KitchenSavvy Kitchen Science
Why Refrigerate Ketchup?

Salt [of the Earth?]


Q: There are so many varieties of salts available.  Which should I use?

I assume that you are referring to Sodium Chloride (NaCl), the stuff found in common table salt. As well as table salt, varieties include kosher salt, sea salt, and salts of various colors.  The question of which to use is not simple to answer.

When salt is used in recipes where it is dissolved amid a number of other strong flavors, most people can’t taste any real difference, but I always recommend trying for things yourself.

Make a soup from scratch, once using regular table salt and again using sea salt or kosher salt. Taste them.  If you can honestly tell one from the other, you should use the salt that tastes better to you, whichever that is.  If not, use table salt, which can be one sixtieth or less of the cost of the fancier salts.

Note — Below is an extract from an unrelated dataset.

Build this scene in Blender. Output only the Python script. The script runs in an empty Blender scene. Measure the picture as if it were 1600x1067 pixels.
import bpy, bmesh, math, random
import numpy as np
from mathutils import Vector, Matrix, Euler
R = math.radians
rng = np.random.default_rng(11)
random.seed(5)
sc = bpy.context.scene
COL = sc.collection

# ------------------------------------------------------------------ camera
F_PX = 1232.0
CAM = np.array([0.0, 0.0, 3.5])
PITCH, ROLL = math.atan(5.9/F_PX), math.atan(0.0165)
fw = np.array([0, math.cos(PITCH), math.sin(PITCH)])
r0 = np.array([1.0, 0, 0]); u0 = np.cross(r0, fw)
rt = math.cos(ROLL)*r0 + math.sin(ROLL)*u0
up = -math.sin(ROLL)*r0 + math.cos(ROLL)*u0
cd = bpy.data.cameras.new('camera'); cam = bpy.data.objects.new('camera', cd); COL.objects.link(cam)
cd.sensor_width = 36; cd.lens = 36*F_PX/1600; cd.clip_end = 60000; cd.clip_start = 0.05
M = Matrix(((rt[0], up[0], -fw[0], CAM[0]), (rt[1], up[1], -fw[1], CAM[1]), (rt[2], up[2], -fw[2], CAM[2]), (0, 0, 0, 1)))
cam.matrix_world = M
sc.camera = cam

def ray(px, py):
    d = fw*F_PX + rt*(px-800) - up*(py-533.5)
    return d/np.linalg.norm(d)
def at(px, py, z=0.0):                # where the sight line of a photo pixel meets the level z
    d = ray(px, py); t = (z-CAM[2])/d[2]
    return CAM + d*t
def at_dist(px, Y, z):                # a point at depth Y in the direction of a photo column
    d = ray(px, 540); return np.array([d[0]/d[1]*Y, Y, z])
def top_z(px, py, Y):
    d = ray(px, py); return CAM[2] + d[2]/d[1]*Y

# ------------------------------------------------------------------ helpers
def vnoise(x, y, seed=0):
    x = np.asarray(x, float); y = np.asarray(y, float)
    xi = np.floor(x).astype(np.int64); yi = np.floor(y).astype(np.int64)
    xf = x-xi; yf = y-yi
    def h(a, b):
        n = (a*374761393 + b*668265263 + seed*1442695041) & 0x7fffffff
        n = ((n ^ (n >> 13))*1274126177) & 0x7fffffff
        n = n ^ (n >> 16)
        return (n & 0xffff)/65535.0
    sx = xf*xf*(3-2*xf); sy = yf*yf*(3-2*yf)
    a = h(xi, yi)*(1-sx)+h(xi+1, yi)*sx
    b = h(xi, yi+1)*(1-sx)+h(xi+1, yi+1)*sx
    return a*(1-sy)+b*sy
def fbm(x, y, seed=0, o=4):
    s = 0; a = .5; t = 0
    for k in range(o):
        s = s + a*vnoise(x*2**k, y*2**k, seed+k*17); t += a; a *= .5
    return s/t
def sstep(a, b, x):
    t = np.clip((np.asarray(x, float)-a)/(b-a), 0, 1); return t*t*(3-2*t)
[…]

Expensive salts are better used where their texture and subtle flavors can be enjoyed – at the table or for garnishing.  Cook's Illustrated (October 2002) agrees, saying, “Don’t waste $36-a-pound sea salt by sprinkling it into a simmering stew.”

If you are going to substitute one kind of salt for another, coarser grained salts contain less per unit volume, because of the structure of, and the spacing between, crystals.   Table salt may take as little as half the amount of coarse salts for the same taste.  Use less of finer grained salts, where possible, and adjust later.

Always use table, or other fine-grained salt, in baking where it distributes more evenly with the other dry ingredients.  The exception, of course, is where salt is used as part of the appearance and finish, such as the coarse salt sprinkled on pretzels.  For breads and batters, some cooks prefer a flaky sea salt, because they believe it dissolves easier.  Because additives can cause cloudiness in pickles, it is best to use only pickling salt for that purpose.  Also, remember that the iodine added to table salt is an essential nutrient, which prevents goiter, a swelling of the thyroid gland, in those areas where not enough iodine can be found in the rest of the diet.

Finally, in his book What Einstein Told His Cook: Kitchen Science Explained, Robert Wolke suggests that some salts marketed as being sea salts may actually be mined from the same caverns as ordinary table salt.  All salt originally came from the seas.  Some of it has just been around for a few million years in underground caverns.  Caveat Emptor, indeed.